D mentioned in Infoworld

Chris wendlec at tcd.ie
Tue Mar 27 11:28:18 UTC 2018


On Tuesday, 27 March 2018 at 10:46:03 UTC, bauss wrote:
> On Tuesday, 27 March 2018 at 10:31:34 UTC, Chris wrote:
>> On Tuesday, 27 March 2018 at 06:42:29 UTC, Anton Fediushin 
>> wrote:
>>
>> [snip]
>>
>> "The only thing worse than being talked about is not being 
>> talked about." Oscar Wilde
>>
>> "There's no such thing as bad publicity except your own 
>> obituary." Brendan Behan
>>
>> Well, maybe the odd person will keep D in the back of his/her 
>> mind, also it says:
>>
>> "But it is a convenient way to taste managed memory and all of 
>> the “new” concepts without leaving familiar tool chains and 
>> losing the C library."
>>
>> So someone who's interested in that (plus C-interoperability!) 
>> might give D a shot. I was one of them a long long time ago.
>
> Yes that is true, BUT it also gives the wrong portray of D, 
> when in fact D could fit into most, if not all the categories 
> listed, but it's portrayed as if it only fits for C/C++ 
> programmers and again not as something serious, but as a 
> semi-useless toy.

I agree.
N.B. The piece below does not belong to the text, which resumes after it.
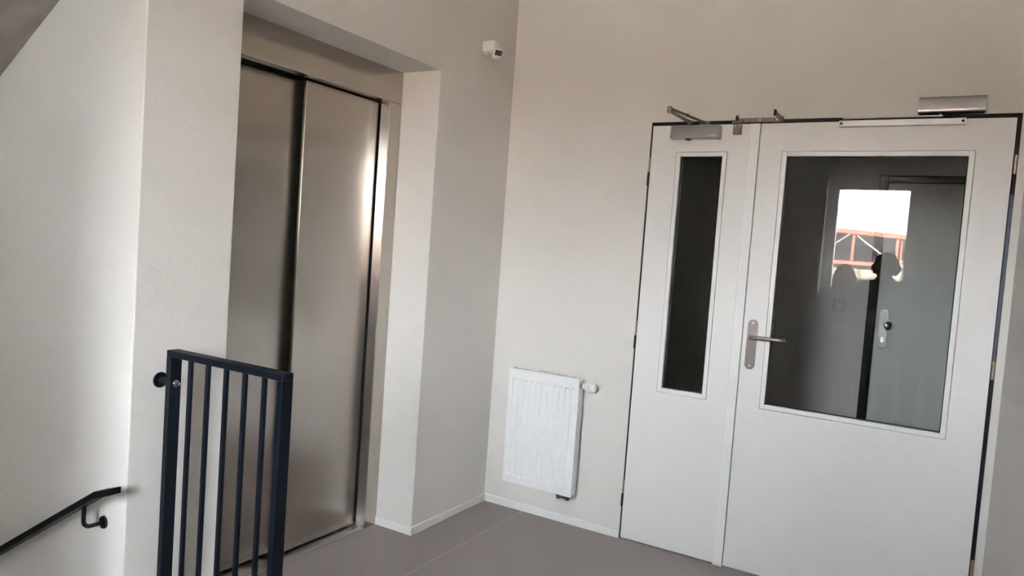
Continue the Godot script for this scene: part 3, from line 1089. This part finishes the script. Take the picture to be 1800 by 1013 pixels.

However, these are misconceptions that D has had to live 
with for years. It's hard to get rid of them. On the bright side, 
D gets a mention while years ago it wouldn't even have made it 
onto the list, which is a good sign, because it shows that D is 
on the tech-radar. Apparently it is being talked about and 
mentioned elsewhere in the tech-world and the author felt he 
couldn't just leave it out.

Also, as this thread shows, people take the language descriptions 
in the article with a grain of salt anyway (and rightly so!). So 
I think, all things considered, it's a good sign that D got 
mentioned. I remember, in the old days people would wonder why D 
wasn't on lists like that at all. So there's some progress there.